Given request> Could you output each line of the data that follows exactly?

— BEGIN Dataset section —

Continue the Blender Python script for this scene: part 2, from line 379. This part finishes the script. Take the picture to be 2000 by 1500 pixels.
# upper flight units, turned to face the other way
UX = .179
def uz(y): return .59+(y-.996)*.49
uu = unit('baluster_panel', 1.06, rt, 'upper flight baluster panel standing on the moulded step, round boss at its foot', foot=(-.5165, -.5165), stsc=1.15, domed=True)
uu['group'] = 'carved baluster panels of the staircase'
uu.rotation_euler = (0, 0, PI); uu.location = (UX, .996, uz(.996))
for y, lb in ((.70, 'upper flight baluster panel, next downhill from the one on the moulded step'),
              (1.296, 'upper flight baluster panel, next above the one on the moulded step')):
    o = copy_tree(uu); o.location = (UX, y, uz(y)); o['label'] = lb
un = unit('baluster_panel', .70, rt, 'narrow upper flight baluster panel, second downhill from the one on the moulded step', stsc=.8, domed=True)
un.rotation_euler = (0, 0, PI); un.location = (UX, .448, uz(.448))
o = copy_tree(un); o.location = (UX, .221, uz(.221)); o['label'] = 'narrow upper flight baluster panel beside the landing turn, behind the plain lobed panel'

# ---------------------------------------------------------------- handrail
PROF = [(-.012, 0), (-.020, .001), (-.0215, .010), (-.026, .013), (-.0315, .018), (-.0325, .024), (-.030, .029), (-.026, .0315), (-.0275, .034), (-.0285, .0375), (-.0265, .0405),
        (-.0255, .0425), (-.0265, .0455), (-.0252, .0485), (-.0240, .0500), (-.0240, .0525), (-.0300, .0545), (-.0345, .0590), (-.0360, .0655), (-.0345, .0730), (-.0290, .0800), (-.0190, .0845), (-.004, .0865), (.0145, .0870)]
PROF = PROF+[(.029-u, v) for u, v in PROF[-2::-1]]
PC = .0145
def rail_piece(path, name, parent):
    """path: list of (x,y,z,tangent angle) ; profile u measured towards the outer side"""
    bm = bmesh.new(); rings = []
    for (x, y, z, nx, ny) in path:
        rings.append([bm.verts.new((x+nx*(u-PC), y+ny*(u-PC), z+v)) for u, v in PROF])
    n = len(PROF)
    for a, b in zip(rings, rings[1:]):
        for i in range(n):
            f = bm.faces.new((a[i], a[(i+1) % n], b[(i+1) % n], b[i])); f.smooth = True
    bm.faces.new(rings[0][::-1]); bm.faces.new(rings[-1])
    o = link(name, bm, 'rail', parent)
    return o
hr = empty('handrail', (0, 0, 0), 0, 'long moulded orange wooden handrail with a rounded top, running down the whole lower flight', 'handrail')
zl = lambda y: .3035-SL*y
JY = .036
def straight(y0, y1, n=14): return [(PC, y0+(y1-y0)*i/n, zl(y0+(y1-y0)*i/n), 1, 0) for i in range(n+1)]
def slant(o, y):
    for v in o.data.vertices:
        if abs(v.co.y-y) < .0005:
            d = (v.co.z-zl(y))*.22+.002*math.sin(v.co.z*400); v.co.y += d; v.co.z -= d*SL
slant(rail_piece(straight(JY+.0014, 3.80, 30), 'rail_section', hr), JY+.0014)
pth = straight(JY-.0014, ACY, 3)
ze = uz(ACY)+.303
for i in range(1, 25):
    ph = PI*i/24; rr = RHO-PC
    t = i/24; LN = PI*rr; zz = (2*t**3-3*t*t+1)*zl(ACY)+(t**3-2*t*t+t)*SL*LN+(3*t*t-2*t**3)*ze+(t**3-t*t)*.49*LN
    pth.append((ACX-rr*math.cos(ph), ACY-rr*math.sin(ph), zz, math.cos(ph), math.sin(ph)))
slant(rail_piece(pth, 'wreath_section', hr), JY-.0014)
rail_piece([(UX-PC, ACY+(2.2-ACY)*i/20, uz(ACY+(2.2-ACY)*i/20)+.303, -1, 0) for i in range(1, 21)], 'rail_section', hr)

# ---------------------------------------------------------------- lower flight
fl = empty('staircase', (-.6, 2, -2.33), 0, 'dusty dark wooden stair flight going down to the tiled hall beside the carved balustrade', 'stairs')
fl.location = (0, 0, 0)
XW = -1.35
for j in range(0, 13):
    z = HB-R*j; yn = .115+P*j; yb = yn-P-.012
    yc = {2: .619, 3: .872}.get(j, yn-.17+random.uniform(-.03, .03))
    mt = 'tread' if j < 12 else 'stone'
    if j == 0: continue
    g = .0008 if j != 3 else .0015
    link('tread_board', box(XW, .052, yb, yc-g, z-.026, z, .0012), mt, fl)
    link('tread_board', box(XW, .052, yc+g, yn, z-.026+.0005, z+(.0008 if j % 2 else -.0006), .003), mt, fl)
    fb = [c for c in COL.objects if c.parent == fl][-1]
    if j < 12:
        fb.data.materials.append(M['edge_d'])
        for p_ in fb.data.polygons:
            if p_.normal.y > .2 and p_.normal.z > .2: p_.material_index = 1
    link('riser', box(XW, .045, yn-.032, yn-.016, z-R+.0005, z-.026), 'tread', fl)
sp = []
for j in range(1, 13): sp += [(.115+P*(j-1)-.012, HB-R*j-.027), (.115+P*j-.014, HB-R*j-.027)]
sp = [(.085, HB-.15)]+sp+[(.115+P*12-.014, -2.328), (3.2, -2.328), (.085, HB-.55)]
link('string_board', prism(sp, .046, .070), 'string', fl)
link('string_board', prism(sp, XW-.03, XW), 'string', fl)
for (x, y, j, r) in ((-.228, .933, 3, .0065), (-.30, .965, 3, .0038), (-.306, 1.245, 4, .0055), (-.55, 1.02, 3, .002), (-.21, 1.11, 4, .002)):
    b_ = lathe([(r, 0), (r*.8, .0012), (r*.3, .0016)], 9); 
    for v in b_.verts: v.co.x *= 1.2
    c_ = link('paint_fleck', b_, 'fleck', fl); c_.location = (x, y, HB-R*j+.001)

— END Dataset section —

Result for this task>
Continue the Blender Python script for this scene: part 2, from line 379. This part finishes the script. Take the picture to be 2000 by 1500 pixels.
# upper flight units, turned to face the other way
UX = .179
def uz(y): return .59+(y-.996)*.49
uu = unit('baluster_panel', 1.06, rt, 'upper flight baluster panel standing on the moulded step, round boss at its foot', foot=(-.5165, -.5165), stsc=1.15, domed=True)
uu['group'] = 'carved baluster panels of the staircase'
uu.rotation_euler = (0, 0, PI); uu.location = (UX, .996, uz(.996))
for y, lb in ((.70, 'upper flight baluster panel, next downhill from the one on the moulded step'),
              (1.296, 'upper flight baluster panel, next above the one on the moulded step')):
    o = copy_tree(uu); o.location = (UX, y, uz(y)); o['label'] = lb
un = unit('baluster_panel', .70, rt, 'narrow upper flight baluster panel, second downhill from the one on the moulded step', stsc=.8, domed=True)
un.rotation_euler = (0, 0, PI); un.location = (UX, .448, uz(.448))
o = copy_tree(un); o.location = (UX, .221, uz(.221)); o['label'] = 'narrow upper flight baluster panel beside the landing turn, behind the plain lobed panel'

# ---------------------------------------------------------------- handrail
PROF = [(-.012, 0), (-.020, .001), (-.0215, .010), (-.026, .013), (-.0315, .018), (-.0325, .024), (-.030, .029), (-.026, .0315), (-.0275, .034), (-.0285, .0375), (-.0265, .0405),
        (-.0255, .0425), (-.0265, .0455), (-.0252, .0485), (-.0240, .0500), (-.0240, .0525), (-.0300, .0545), (-.0345, .0590), (-.0360, .0655), (-.0345, .0730), (-.0290, .0800), (-.0190, .0845), (-.004, .0865), (.0145, .0870)]
PROF = PROF+[(.029-u, v) for u, v in PROF[-2::-1]]
PC = .0145
def rail_piece(path, name, parent):
    """path: list of (x,y,z,tangent angle) ; profile u measured towards the outer side"""
    bm = bmesh.new(); rings = []
    for (x, y, z, nx, ny) in path:
        rings.append([bm.verts.new((x+nx*(u-PC), y+ny*(u-PC), z+v)) for u, v in PROF])
    n = len(PROF)
    for a, b in zip(rings, rings[1:]):
        for i in range(n):
            f = bm.faces.new((a[i], a[(i+1) % n], b[(i+1) % n], b[i])); f.smooth = True
    bm.faces.new(rings[0][::-1]); bm.faces.new(rings[-1])
    o = link(name, bm, 'rail', parent)
    return o
hr = empty('handrail', (0, 0, 0), 0, 'long moulded orange wooden handrail with a rounded top, running down the whole lower flight', 'handrail')
zl = lambda y: .3035-SL*y
JY = .036
def straight(y0, y1, n=14): return [(PC, y0+(y1-y0)*i/n, zl(y0+(y1-y0)*i/n), 1, 0) for i in range(n+1)]
def slant(o, y):
    for v in o.data.vertices:
        if abs(v.co.y-y) < .0005:
            d = (v.co.z-zl(y))*.22+.002*math.sin(v.co.z*400); v.co.y += d; v.co.z -= d*SL
slant(rail_piece(straight(JY+.0014, 3.80, 30), 'rail_section', hr), JY+.0014)
pth = straight(JY-.0014, ACY, 3)
ze = uz(ACY)+.303
for i in range(1, 25):
    ph = PI*i/24; rr = RHO-PC
    t = i/24; LN = PI*rr; zz = (2*t**3-3*t*t+1)*zl(ACY)+(t**3-2*t*t+t)*SL*LN+(3*t*t-2*t**3)*ze+(t**3-t*t)*.49*LN
    pth.append((ACX-rr*math.cos(ph), ACY-rr*math.sin(ph), zz, math.cos(ph), math.sin(ph)))
slant(rail_piece(pth, 'wreath_section', hr), JY-.0014)
rail_piece([(UX-PC, ACY+(2.2-ACY)*i/20, uz(ACY+(2.2-ACY)*i/20)+.303, -1, 0) for i in range(1, 21)], 'rail_section', hr)

# ---------------------------------------------------------------- lower flight
fl = empty('staircase', (-.6, 2, -2.33), 0, 'dusty dark wooden stair flight going down to the tiled hall beside the carved balustrade', 'stairs')
fl.location = (0, 0, 0)
XW = -1.35
for j in range(0, 13):
    z = HB-R*j; yn = .115+P*j; yb = yn-P-.012
    yc = {2: .619, 3: .872}.get(j, yn-.17+random.uniform(-.03, .03))
    mt = 'tread' if j < 12 else 'stone'
    if j == 0: continue
    g = .0008 if j != 3 else .0015
    link('tread_board', box(XW, .052, yb, yc-g, z-.026, z, .0012), mt, fl)
    link('tread_board', box(XW, .052, yc+g, yn, z-.026+.0005, z+(.0008 if j % 2 else -.0006), .003), mt, fl)
    fb = [c for c in COL.objects if c.parent == fl][-1]
    if j < 12:
        fb.data.materials.append(M['edge_d'])
        for p_ in fb.data.polygons:
            if p_.normal.y > .2 and p_.normal.z > .2: p_.material_index = 1
    link('riser', box(XW, .045, yn-.032, yn-.016, z-R+.0005, z-.026), 'tread', fl)
sp = []
for j in range(1, 13): sp += [(.115+P*(j-1)-.012, HB-R*j-.027), (.115+P*j-.014, HB-R*j-.027)]
sp = [(.085, HB-.15)]+sp+[(.115+P*12-.014, -2.328), (3.2, -2.328), (.085, HB-.55)]
link('string_board', prism(sp, .046, .070), 'string', fl)
link('string_board', prism(sp, XW-.03, XW), 'string', fl)
for (x, y, j, r) in ((-.228, .933, 3, .0065), (-.30, .965, 3, .0038), (-.306, 1.245, 4, .0055), (-.55, 1.02, 3, .002), (-.21, 1.11, 4, .002)):
    b_ = lathe([(r, 0), (r*.8, .0012), (r*.3, .0016)], 9); 
    for v in b_.verts: v.co.x *= 1.2
    c_ = link('paint_fleck', b_, 'fleck', fl); c_.location = (x, y, HB-R*j+.001)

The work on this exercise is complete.